- _PROBLEM DETAILS_:
Leave out the pictures and retype only the lines from the opening line to the line that holds "b = MB(); b.prism([at(x, y, 1, YW-0.0045)", both ends included.

··········

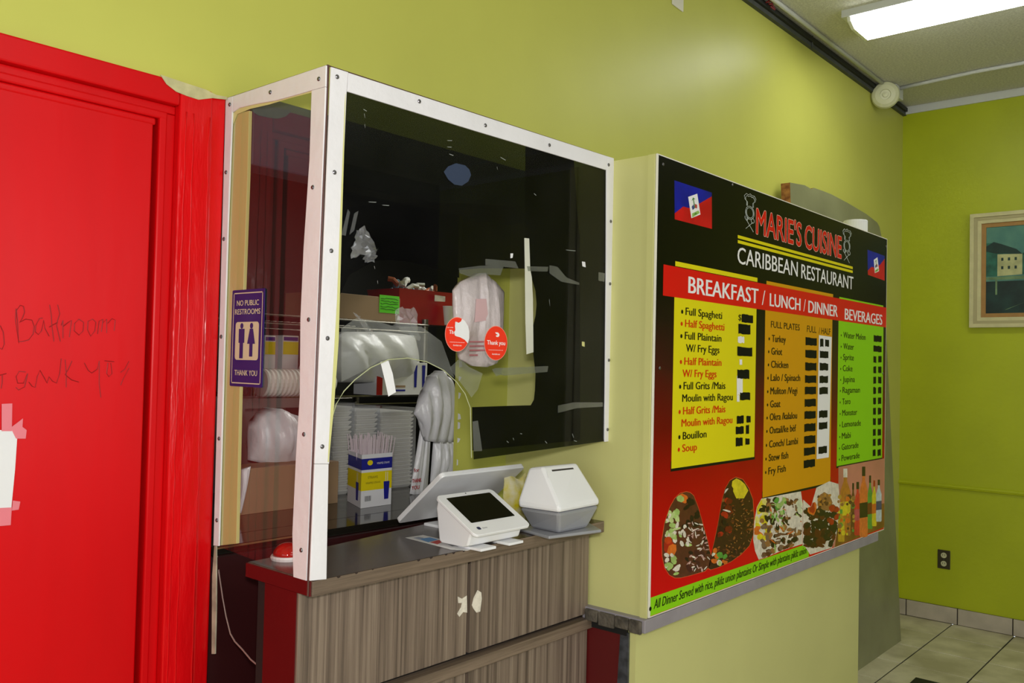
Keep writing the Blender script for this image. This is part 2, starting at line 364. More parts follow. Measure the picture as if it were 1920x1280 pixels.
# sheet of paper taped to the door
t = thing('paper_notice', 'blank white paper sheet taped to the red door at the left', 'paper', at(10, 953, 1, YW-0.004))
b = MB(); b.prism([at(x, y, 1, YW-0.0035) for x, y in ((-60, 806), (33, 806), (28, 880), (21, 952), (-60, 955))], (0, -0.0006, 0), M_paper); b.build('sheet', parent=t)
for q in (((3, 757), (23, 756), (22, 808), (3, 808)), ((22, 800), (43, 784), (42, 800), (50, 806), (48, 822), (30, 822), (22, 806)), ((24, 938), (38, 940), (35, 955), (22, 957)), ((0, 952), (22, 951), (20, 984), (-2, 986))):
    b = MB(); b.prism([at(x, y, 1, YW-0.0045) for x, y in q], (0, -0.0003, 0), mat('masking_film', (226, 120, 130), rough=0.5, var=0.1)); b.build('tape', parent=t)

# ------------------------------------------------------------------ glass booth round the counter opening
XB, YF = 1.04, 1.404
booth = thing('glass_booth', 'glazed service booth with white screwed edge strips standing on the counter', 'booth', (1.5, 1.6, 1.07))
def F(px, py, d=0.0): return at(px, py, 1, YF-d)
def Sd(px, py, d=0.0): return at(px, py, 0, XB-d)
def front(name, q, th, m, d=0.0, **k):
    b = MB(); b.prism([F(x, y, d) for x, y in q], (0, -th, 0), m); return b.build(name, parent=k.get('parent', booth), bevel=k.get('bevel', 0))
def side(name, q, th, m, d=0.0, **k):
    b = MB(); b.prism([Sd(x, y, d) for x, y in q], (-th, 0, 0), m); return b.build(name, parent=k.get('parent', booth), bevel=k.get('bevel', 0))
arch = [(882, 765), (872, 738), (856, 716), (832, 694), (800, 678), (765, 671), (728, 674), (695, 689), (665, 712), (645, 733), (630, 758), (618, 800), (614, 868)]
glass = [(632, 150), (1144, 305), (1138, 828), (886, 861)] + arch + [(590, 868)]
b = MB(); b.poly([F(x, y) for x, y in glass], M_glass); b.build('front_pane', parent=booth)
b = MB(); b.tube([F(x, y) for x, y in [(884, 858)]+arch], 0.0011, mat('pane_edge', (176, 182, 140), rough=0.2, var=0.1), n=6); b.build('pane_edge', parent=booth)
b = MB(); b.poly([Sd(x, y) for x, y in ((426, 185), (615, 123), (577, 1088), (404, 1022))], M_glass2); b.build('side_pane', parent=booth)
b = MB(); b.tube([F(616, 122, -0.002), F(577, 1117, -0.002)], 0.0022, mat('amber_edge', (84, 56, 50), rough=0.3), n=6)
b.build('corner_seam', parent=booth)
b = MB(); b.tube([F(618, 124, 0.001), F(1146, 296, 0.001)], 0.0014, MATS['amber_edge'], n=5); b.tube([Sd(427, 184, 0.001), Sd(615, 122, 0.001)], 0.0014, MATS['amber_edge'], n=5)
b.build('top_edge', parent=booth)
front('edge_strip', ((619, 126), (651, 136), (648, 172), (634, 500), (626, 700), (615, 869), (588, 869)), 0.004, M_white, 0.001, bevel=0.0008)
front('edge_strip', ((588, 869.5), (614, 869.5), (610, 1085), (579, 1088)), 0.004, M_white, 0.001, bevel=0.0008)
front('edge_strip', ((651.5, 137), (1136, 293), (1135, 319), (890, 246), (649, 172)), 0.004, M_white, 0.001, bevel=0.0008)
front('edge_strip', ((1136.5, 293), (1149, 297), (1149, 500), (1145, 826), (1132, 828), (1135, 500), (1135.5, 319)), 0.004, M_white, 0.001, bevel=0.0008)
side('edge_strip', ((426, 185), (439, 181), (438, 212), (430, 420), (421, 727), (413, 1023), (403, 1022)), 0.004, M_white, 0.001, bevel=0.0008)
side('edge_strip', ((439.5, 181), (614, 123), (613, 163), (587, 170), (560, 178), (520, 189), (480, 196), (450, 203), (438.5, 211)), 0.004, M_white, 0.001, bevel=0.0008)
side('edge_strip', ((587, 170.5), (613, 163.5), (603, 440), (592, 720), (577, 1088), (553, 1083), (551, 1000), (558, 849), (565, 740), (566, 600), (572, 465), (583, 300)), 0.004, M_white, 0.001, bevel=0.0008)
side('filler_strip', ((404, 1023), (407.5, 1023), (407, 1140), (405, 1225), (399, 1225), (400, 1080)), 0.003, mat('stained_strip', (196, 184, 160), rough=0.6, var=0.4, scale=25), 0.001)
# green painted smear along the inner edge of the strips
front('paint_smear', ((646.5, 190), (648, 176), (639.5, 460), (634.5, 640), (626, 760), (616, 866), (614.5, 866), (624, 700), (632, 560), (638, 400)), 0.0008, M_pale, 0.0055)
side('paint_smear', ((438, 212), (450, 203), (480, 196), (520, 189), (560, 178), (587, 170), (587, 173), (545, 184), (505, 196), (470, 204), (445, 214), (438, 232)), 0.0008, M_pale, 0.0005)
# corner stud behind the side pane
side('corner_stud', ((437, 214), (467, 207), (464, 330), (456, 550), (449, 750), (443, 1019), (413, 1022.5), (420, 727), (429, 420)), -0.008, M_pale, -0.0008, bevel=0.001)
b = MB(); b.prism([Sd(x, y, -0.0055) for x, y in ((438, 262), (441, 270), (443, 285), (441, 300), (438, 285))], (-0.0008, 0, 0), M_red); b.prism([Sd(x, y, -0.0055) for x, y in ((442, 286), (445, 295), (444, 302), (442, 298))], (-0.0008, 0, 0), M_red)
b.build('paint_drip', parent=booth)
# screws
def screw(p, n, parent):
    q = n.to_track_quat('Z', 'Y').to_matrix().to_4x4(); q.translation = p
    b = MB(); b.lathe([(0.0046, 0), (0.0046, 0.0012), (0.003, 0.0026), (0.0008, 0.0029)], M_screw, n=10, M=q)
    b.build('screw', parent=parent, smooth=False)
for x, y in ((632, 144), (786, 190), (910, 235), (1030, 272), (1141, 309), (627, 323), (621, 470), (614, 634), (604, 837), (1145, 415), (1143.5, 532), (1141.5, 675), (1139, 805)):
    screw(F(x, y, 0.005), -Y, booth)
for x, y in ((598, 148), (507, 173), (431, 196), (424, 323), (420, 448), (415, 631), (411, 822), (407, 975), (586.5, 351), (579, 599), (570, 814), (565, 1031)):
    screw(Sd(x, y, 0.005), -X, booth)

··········

- _TASK ANSWER_:
Keep writing the Blender script for this image. This is part 2, starting at line 364. More parts follow. Measure the picture as if it were 1920x1280 pixels.
# sheet of paper taped to the door
t = thing('paper_notice', 'blank white paper sheet taped to the red door at the left', 'paper', at(10, 953, 1, YW-0.004))
b = MB(); b.prism([at(x, y, 1, YW-0.0035) for x, y in ((-60, 806), (33, 806), (28, 880), (21, 952), (-60, 955))], (0, -0.0006, 0), M_paper); b.build('sheet', parent=t)
for q in (((3, 757), (23, 756), (22, 808), (3, 808)), ((22, 800), (43, 784), (42, 800), (50, 806), (48, 822), (30, 822), (22, 806)), ((24, 938), (38, 940), (35, 955), (22, 957)), ((0, 952), (22, 951), (20, 984), (-2, 986))):
    b = MB(); b.prism([at(x, y, 1, YW-0.0045) for x, y in q], (0, -0.0003, 0), mat('masking_film', (226, 120, 130), rough=0.5, var=0.1)); b.build('tape', parent=t)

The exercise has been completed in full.